President Recep Tayyip Erdoğan and his Russian counterpart Vladimir Putin will meet in the resort city of Sochi on Sept. 4 to discuss the Black Sea grain deal, according to Turkish sources speaking to Reuters on Thursday.
The two leaders will discuss the fallout from the war in Ukraine, as well as a deal that allowed the export of Ukrainian grain via the Black Sea, one of the sources said.
The Black Sea grain deal, brokered by Türkiye and the United Nations in 2022, ended after Russia withdrew in July.
Since then, Russia has repeatedly attacked Ukrainian ports and grain stores, prompting Ukraine and the West to accuse it of using food as a weapon of war.
Russia says it quit the deal because too little of the grain was getting to the poorest countries and because it still faces obstacles to exporting its own grain and fertilizer, given that Western sanctions affect payments, insurance and port access.
Also on Thursday, the Kremlin claimed no specific results had been agreed on yet regarding a proposal by Moscow to ship Russian grain via Türkiye to poor countries, with financial support from Qatar.

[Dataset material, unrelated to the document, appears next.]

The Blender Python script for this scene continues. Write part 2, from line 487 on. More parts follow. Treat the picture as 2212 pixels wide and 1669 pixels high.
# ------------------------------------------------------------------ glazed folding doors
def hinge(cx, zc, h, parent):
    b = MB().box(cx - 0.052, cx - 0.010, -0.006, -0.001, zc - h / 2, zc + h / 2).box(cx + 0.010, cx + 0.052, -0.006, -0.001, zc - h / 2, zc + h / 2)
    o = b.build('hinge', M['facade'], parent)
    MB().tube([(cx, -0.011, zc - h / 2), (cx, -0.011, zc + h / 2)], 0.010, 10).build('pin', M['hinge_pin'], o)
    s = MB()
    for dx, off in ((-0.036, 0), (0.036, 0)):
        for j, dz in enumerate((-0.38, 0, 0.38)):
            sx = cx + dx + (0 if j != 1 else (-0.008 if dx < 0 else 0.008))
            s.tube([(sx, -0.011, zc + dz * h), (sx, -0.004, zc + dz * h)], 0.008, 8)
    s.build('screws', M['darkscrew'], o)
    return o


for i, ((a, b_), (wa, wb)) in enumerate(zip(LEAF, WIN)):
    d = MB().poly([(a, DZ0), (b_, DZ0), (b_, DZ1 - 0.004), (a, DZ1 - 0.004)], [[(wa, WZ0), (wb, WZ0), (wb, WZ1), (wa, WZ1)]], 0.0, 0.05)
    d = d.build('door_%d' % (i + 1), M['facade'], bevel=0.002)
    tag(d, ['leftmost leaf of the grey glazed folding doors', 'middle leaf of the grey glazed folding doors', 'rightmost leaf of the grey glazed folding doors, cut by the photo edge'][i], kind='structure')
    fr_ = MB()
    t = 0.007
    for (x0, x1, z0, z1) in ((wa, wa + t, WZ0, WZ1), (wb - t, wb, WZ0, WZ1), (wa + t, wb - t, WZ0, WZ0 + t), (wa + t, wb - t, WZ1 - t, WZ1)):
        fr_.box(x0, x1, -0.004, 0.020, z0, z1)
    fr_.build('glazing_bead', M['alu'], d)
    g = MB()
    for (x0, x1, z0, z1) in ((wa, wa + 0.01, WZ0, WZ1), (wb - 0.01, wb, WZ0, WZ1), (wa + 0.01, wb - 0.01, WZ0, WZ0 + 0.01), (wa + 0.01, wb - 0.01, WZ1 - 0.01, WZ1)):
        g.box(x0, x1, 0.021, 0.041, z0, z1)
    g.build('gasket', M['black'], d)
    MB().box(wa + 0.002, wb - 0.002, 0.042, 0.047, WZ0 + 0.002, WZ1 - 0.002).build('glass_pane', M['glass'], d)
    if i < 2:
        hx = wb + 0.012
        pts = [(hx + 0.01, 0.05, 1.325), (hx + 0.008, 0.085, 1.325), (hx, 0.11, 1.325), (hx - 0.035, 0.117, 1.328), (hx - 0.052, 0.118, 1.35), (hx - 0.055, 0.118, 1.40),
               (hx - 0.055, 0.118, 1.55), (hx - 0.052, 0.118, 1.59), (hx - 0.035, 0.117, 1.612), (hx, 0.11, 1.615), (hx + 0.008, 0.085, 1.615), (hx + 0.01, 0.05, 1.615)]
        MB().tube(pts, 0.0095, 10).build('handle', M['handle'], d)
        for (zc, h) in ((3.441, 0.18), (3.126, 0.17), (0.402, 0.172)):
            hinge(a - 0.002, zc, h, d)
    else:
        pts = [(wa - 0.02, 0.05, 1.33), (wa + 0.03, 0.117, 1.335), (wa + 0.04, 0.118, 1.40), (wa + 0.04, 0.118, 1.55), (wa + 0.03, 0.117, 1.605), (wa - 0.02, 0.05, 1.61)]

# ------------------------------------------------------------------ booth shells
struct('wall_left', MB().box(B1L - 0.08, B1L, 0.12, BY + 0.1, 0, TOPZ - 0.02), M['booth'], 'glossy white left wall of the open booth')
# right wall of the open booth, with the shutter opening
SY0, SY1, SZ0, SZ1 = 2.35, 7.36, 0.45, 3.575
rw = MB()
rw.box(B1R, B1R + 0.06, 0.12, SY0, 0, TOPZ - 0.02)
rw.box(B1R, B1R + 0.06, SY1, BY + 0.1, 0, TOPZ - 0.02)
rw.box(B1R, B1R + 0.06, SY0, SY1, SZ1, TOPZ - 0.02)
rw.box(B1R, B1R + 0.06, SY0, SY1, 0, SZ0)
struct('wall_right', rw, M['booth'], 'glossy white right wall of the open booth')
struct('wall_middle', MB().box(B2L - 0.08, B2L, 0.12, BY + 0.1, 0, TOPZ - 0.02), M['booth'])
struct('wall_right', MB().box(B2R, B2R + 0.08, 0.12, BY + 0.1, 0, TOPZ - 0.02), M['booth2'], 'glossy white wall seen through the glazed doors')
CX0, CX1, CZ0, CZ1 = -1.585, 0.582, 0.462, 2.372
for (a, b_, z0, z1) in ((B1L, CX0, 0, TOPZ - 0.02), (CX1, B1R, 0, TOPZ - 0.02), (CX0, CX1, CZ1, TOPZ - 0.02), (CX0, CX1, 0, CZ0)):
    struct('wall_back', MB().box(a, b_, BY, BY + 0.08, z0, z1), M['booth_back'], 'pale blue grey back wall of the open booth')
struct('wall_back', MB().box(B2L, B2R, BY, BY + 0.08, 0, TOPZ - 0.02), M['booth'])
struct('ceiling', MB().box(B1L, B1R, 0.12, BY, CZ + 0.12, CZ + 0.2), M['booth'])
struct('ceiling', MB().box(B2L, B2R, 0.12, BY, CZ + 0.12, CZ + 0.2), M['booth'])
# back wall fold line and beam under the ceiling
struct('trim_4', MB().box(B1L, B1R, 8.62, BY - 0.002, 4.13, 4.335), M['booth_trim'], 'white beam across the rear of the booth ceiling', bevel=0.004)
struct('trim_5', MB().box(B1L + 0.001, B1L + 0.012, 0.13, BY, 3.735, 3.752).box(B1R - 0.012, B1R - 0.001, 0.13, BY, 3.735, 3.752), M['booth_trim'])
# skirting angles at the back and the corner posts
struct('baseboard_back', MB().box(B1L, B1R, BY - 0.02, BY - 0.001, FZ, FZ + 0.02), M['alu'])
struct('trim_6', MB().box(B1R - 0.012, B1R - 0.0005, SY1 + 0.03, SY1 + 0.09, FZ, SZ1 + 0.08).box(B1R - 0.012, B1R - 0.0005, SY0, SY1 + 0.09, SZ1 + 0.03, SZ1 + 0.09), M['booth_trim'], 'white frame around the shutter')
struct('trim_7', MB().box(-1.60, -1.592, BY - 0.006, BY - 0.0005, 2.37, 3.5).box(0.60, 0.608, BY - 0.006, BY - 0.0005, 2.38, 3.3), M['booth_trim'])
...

Russia said on Wednesday it was proposing the plan as an alternative to the grain deal.
Türkiye has, however, been trying to convince the Kremlin to return to the agreement that it brokered.
Foreign Minister Hakan Fidan is due in Moscow on Thursday and Friday to meet Russian counterpart Sergei Lavrov to discuss the deal, Putin’s initiative and other issues, including Ukraine, Syria, Libya and Transcaucasia.
Lavrov previously said Moscow, following the collapse of the grain deal, would consider all ships heading to Ukraine as potentially carrying military cargo.
A temporary corridor established by Ukraine’s government has been operating under the radar since, with the second container ship sailing through Türkiye’s Bosporus strait on Saturday.
“But we see these ways cannot be an alternative to the original initiative and contain risks,” Fidan said at a news conference with his Ukrainian counterpart Dmytro Kuleba in Kyiv last week.
Ankara has also insisted that Russia be included in the equation since its exclusion risks further attacks on Ukrainian ports.
Erdoğan also strives to accomplish brokering a permanent truce between the two countries. He voiced hope for results due to his efforts “if Putin and Zelenskyy agree on our mediation.”